■ What the task requires
Please set the lines down again exactly, from the top of the entries through the line that contains "struct('haze', hz, hm, 'stuff')".

■ Supplied information
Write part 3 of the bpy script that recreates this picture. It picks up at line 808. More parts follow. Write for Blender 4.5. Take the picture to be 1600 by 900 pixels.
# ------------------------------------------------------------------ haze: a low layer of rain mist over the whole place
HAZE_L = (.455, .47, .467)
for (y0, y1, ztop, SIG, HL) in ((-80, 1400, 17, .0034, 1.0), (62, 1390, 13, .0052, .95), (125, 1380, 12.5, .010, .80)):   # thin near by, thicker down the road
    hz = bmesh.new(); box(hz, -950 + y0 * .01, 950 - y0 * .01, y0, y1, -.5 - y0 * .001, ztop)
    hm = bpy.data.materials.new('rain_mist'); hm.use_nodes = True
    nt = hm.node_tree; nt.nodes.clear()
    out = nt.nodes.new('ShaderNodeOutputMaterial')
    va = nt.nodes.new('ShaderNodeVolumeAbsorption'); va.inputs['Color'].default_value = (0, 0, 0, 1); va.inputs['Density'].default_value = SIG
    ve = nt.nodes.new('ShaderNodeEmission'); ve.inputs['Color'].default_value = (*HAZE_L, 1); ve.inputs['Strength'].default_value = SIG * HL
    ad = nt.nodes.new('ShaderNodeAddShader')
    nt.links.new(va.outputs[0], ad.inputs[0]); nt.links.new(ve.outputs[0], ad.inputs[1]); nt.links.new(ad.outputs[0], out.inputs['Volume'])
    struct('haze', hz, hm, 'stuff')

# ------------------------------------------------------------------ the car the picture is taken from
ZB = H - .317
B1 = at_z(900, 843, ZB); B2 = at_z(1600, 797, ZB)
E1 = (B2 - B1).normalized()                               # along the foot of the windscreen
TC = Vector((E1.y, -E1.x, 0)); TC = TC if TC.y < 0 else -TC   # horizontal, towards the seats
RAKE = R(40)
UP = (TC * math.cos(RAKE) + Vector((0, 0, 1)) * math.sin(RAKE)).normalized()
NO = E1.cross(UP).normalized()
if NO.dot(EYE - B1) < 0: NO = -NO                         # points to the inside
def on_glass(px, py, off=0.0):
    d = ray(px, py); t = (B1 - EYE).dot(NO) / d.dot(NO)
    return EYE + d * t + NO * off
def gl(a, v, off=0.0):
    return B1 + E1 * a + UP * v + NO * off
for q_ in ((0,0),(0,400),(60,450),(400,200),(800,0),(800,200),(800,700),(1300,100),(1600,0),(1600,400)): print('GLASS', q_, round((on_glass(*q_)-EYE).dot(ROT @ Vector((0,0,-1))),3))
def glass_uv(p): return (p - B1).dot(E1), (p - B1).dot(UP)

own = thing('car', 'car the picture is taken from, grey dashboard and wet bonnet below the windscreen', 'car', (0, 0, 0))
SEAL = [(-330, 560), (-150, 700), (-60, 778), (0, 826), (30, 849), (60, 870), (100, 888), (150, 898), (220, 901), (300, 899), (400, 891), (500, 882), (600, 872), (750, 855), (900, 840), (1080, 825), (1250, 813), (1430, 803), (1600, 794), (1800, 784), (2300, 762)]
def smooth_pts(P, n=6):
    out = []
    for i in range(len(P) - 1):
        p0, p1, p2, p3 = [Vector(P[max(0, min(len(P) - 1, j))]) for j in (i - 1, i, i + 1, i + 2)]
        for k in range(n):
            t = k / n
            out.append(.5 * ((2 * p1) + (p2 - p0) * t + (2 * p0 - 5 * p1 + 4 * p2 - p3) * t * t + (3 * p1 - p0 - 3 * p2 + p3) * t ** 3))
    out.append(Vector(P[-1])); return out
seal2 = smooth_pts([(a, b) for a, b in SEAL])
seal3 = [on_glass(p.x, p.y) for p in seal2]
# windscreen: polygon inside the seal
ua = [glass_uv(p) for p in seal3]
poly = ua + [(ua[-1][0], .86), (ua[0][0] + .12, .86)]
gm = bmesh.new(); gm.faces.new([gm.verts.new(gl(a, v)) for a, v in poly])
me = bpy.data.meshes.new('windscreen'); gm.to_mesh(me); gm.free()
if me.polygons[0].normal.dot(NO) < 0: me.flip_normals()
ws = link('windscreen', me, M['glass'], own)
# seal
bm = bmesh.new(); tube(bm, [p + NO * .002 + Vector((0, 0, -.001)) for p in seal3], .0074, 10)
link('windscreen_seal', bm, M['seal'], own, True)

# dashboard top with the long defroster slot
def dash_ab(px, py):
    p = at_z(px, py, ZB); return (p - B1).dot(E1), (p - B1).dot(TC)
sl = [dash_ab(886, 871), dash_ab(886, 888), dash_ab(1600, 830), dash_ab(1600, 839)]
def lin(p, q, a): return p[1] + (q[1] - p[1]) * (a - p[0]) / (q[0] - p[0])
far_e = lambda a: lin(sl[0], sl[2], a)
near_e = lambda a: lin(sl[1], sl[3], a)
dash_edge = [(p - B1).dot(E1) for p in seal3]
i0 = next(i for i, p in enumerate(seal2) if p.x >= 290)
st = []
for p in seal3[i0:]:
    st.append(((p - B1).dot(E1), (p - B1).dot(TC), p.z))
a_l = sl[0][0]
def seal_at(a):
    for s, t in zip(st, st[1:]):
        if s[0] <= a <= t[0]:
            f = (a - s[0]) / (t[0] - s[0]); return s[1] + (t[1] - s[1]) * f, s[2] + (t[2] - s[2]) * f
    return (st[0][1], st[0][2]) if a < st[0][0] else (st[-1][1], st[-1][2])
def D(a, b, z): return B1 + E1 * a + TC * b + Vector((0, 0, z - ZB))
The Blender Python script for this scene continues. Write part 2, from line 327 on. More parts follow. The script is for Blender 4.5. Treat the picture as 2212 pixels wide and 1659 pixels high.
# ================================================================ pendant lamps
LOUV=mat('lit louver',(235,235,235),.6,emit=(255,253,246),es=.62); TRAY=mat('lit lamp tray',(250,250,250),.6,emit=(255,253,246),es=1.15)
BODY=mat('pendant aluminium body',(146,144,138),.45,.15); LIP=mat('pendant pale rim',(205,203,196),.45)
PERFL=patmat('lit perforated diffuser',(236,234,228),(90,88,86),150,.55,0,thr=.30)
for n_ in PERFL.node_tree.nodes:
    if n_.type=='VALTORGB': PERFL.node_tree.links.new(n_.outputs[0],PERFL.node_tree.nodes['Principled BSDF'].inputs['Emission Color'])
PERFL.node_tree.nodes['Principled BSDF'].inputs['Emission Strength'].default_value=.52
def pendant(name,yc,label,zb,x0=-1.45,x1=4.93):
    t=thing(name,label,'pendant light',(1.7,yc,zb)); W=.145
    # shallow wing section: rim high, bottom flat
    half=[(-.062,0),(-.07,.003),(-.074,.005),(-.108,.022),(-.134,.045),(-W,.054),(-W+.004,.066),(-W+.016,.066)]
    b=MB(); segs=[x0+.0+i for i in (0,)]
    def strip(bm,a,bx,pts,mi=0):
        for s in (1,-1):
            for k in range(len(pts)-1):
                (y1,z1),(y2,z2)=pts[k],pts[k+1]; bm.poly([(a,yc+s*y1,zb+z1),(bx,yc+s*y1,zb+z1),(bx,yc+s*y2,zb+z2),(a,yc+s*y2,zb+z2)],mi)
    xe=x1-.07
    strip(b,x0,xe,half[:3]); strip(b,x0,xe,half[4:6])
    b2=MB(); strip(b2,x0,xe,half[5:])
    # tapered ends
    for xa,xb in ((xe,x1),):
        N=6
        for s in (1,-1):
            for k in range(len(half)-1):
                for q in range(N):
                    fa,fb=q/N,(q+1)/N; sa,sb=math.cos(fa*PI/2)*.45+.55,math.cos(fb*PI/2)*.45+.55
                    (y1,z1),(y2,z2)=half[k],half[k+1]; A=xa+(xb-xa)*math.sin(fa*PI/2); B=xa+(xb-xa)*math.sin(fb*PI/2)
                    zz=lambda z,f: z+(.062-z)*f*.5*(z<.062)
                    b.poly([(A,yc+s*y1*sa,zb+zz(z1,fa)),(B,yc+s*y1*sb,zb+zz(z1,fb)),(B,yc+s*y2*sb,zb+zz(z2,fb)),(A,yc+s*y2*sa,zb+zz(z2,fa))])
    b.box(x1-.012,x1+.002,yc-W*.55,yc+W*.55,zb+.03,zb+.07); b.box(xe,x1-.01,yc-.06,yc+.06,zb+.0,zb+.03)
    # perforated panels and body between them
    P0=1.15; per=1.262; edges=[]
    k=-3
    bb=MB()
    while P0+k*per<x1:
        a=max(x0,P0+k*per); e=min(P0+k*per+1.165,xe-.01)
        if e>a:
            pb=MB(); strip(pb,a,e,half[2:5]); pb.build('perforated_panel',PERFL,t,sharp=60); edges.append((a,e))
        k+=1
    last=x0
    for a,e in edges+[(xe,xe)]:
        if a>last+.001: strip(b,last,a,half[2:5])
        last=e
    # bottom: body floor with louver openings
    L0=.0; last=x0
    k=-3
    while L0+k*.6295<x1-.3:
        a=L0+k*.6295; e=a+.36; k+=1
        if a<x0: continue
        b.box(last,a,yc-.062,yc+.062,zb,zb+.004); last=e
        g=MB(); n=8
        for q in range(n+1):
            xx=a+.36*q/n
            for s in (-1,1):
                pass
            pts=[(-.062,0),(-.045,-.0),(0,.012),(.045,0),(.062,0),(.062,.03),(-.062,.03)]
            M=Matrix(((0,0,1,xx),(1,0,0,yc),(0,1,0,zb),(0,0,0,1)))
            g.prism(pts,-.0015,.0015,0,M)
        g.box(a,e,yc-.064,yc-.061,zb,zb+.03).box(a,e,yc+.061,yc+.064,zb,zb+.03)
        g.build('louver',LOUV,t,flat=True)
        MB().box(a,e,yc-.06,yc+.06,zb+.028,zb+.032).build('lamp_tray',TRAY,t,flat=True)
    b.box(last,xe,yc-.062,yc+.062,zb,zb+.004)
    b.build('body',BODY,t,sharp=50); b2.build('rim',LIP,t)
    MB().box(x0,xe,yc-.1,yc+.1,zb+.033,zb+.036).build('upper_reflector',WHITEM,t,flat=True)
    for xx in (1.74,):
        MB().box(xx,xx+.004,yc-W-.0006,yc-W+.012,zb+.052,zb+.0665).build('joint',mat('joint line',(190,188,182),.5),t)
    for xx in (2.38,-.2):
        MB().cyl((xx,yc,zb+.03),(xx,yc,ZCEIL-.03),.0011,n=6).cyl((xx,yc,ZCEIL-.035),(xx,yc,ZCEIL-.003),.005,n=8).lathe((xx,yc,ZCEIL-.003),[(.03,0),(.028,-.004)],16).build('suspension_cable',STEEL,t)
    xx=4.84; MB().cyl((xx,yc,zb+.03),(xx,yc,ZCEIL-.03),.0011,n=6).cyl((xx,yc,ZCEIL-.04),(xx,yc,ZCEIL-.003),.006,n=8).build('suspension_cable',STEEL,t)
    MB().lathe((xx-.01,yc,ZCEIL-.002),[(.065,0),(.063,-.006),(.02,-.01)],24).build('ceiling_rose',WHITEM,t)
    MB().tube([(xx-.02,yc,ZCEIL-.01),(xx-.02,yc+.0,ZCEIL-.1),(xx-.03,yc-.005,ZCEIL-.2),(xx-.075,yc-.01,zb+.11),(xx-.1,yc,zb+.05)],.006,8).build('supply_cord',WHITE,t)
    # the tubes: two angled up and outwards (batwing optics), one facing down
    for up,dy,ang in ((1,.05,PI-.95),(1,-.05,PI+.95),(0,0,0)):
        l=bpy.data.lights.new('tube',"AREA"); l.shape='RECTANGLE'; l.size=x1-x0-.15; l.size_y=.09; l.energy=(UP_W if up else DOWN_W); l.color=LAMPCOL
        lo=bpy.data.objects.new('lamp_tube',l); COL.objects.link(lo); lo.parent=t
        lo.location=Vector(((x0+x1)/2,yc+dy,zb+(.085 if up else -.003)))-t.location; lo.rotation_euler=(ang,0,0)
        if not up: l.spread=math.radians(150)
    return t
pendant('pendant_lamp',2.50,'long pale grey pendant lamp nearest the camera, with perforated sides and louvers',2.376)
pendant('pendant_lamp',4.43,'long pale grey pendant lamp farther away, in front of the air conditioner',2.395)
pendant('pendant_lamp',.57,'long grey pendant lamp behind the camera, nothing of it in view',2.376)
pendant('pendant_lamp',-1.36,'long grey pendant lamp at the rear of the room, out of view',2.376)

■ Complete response
Write part 3 of the bpy script that recreates this picture. It picks up at line 808. More parts follow. Write for Blender 4.5. Take the picture to be 1600 by 900 pixels.
# ------------------------------------------------------------------ haze: a low layer of rain mist over the whole place
HAZE_L = (.455, .47, .467)
for (y0, y1, ztop, SIG, HL) in ((-80, 1400, 17, .0034, 1.0), (62, 1390, 13, .0052, .95), (125, 1380, 12.5, .010, .80)):   # thin near by, thicker down the road
    hz = bmesh.new(); box(hz, -950 + y0 * .01, 950 - y0 * .01, y0, y1, -.5 - y0 * .001, ztop)
    hm = bpy.data.materials.new('rain_mist'); hm.use_nodes = True
    nt = hm.node_tree; nt.nodes.clear()
    out = nt.nodes.new('ShaderNodeOutputMaterial')
    va = nt.nodes.new('ShaderNodeVolumeAbsorption'); va.inputs['Color'].default_value = (0, 0, 0, 1); va.inputs['Density'].default_value = SIG
    ve = nt.nodes.new('ShaderNodeEmission'); ve.inputs['Color'].default_value = (*HAZE_L, 1); ve.inputs['Strength'].default_value = SIG * HL
    ad = nt.nodes.new('ShaderNodeAddShader')
    nt.links.new(va.outputs[0], ad.inputs[0]); nt.links.new(ve.outputs[0], ad.inputs[1]); nt.links.new(ad.outputs[0], out.inputs['Volume'])
    struct('haze', hz, hm, 'stuff')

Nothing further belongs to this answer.